Jonathan Safran Foer está a tentar outra vez
Além de romancista, o norte-americano é um ativista climático. O seu último livro poupa-nos dos sermões e é uma amálgama de coisas interessantes – e mesmo assim ficou interessante.
Há dois equívocos prévios que este livro pode provocar no leitor. O primeiro é o de que vai ser uma espécie de livro de receitas. Talvez seja o título e a imagem da maçã na capa que induzem em erro. “Salvar o planeta começa ao pequeno-almoço” não é um livro de receitas, ou algo do género. Essa questão “gastronómica” é apenas aflorada em uma ou duas passagens: não comer ao pequeno-almoço (e ao almoço) qualquer alimento de origem animal. O resto do livro explica porquê.
O segundo equívoco é o de se tratar de mais uma obra sobre a emergência climática, repleta de dados assustadores e cenários apocalípticos, terminando com uma vazia mensagem de esperança.

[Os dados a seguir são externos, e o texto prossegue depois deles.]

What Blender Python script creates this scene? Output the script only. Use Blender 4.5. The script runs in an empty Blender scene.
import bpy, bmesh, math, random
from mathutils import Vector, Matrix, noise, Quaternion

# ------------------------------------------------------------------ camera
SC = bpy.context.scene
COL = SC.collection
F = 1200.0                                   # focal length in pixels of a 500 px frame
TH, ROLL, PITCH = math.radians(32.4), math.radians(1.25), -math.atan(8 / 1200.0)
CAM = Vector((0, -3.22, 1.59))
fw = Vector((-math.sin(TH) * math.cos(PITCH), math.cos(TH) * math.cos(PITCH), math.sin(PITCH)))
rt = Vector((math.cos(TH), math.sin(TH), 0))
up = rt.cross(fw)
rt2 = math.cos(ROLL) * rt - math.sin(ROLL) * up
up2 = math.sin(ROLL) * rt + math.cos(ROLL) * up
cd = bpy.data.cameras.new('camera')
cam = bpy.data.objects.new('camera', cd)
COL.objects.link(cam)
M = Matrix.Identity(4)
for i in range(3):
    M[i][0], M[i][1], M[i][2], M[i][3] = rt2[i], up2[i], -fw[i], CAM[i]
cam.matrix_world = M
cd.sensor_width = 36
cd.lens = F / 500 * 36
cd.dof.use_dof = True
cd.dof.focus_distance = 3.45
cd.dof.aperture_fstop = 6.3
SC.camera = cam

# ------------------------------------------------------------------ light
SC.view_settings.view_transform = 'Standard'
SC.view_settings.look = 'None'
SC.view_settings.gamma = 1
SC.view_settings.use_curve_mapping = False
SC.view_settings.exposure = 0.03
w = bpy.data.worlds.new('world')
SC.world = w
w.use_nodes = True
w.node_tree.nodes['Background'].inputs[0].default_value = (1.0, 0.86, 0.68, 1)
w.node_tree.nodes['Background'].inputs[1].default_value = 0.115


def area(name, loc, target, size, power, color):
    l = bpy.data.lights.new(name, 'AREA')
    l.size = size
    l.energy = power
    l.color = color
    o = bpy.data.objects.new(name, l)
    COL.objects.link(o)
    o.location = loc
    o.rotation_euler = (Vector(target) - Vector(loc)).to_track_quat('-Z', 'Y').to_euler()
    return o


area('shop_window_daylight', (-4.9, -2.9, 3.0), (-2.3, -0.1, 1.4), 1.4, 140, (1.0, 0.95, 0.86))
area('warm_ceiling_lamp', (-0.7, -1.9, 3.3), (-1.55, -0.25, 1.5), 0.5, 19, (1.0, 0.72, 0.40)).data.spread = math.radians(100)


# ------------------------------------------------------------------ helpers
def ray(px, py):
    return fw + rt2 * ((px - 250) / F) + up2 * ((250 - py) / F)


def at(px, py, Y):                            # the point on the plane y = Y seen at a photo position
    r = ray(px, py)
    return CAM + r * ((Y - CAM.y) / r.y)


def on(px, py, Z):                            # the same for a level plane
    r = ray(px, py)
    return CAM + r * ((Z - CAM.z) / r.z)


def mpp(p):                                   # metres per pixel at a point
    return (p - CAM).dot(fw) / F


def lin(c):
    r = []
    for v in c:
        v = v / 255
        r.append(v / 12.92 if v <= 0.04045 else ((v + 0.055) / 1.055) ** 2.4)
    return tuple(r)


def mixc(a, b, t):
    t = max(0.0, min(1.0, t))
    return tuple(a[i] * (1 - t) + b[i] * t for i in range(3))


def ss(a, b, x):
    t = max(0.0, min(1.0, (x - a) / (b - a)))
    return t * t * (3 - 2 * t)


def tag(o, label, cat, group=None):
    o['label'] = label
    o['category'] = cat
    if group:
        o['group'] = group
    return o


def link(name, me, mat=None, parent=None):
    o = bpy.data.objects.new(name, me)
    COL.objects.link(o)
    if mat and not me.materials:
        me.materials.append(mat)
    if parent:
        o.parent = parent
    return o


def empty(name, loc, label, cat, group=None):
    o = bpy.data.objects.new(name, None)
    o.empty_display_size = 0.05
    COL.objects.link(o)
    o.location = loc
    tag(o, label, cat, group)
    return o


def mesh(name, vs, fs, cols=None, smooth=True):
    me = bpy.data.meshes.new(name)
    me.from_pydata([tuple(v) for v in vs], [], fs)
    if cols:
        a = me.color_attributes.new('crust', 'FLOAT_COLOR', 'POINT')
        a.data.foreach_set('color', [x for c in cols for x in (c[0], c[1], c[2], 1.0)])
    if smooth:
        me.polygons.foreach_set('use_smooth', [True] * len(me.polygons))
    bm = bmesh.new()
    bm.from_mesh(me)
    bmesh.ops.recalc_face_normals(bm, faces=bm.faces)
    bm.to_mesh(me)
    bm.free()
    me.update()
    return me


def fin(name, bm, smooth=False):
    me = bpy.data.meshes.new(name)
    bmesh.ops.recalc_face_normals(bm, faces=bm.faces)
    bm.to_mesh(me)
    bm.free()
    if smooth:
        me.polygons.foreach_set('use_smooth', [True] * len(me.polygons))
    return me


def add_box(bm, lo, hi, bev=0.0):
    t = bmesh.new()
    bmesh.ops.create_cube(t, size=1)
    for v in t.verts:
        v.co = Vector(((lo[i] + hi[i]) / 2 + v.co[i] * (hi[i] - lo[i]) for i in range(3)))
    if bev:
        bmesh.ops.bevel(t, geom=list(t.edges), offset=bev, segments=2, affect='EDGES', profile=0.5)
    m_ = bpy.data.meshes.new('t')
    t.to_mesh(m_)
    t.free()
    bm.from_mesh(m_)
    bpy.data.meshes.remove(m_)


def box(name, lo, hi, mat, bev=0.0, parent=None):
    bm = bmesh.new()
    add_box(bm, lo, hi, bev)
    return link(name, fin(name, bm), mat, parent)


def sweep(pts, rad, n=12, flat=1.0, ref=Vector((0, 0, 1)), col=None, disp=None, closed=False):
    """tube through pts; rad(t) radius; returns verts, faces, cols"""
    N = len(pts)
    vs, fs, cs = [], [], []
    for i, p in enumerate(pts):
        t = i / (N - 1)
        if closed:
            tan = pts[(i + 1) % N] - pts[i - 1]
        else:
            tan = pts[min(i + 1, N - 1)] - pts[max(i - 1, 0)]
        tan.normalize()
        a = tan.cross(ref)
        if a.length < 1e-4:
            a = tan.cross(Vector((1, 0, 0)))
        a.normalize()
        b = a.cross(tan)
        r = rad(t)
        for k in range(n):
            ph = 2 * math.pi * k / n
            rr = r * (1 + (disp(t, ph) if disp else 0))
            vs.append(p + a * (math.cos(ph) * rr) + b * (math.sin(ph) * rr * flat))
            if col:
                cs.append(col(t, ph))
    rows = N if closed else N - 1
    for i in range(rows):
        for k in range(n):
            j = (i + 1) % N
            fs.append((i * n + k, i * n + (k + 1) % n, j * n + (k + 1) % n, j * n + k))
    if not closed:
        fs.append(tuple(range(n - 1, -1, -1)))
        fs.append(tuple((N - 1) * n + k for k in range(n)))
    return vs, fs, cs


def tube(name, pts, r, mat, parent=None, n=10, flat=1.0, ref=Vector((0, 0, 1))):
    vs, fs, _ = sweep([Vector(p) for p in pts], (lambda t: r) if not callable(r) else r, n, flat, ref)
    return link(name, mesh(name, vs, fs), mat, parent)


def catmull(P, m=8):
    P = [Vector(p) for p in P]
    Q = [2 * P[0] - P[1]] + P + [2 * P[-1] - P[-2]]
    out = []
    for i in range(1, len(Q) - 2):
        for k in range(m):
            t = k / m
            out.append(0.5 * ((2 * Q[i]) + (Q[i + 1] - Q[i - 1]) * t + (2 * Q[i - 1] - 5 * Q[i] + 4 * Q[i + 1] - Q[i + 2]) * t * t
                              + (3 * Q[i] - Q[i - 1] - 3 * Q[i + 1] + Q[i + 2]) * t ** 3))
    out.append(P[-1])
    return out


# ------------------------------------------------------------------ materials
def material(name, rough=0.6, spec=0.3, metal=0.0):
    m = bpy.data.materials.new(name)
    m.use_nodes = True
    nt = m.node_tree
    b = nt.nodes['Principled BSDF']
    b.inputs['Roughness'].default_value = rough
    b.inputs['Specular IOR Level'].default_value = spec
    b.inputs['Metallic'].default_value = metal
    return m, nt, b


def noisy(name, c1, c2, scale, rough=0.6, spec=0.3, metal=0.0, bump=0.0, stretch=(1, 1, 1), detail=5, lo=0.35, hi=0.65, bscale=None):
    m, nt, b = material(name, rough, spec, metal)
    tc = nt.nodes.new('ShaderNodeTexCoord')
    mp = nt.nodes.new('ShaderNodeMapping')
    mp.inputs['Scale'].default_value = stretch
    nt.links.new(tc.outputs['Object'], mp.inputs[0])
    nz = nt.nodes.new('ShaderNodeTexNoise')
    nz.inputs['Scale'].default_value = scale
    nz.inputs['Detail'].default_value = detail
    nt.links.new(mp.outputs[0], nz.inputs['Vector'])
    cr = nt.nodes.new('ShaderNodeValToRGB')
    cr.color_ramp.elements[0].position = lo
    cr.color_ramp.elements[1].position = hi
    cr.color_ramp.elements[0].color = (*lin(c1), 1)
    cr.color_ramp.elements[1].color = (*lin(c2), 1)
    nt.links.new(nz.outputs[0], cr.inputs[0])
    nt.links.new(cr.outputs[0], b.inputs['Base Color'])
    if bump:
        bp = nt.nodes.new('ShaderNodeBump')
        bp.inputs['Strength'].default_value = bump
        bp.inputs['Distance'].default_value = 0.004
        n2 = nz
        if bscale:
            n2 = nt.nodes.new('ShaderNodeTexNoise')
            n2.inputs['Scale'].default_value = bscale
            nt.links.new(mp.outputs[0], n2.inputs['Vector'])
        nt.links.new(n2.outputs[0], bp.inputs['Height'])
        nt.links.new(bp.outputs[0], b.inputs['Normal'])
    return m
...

É verdade que os dados estão lá, no meio do livro, e são assustadores e estão apresentados de uma forma muito simples e clara, mas o livro também não é isso.
Até porque Jonathan Safran Foer está bem ciente do paradoxo da emergência estar a acontecer, mas a mensagem não estar a passar. As pessoas, diz o autor, têm a ideia de que é algo que se está a passar longe, ou que vai aparecer mais tarde ou mais cedo uma solução milagrosa, ou que a sua ação individual não tem qualquer peso para resolver um problema desta magnitude.
Há quantas décadas se fala do assunto? Pelo menos há quatro. Mas ainda assim duas das maiores democracias (EUA e Brasil) elegeram dois céticos climáticos (Trump e Bolsonaro). “Além de não ser uma história fácil de contar, a crise planetária não demonstrou ser uma boa história. Não só não consegue converter-nos, como não consegue despertar-nos o interesse. (…) Parece impossível de descrever de uma maneira que seja, simultaneamente, verídica e fascinante.” Algures o autor cita Randy Olson, biólogo e cineasta: “O clima é, muito possivelmente, o assunto mais entediante que o mundo da ciência alguma vez teve de apresentar ao público.”
Jonathan Safran Foer ( já autor em 2009 do livro “Comer animais”) tenta então uma abordagem que crie fascínio e interesse. Construiu um livro-alerta repleto de histórias pessoais e familiares, mas também políticas, sociais e históricas. Foer é descendente de refugiados judeus e várias dessas histórias vêm da II Guerra: o desembarque das tropas aliadas na Normandia, os discursos de Roosevelt, os sacrifícios e os pequenos gestos que milhões de americanos tiveram na II Guerra e a sua avó polaca, que foi a única na família que teve clarividência e tomou medidas: fugiu dos nazis e salvou-se.
O livro é uma amálgama de inúmeros assuntos. O ativismo negro dos anos 1950, o aluguer de abelhas polinizadoras, o dia da Ação de Graças, os casos de assédio sexual na Google, Al Gore, psicologia cognitiva, missões espaciais, a invenção dos óculos e dos espelhos, ou o suicídio do avô. Como é que isso tudo se liga ao clima? Jonathan Safran Foer fá-lo com paciência e entusiasmo admiráveis.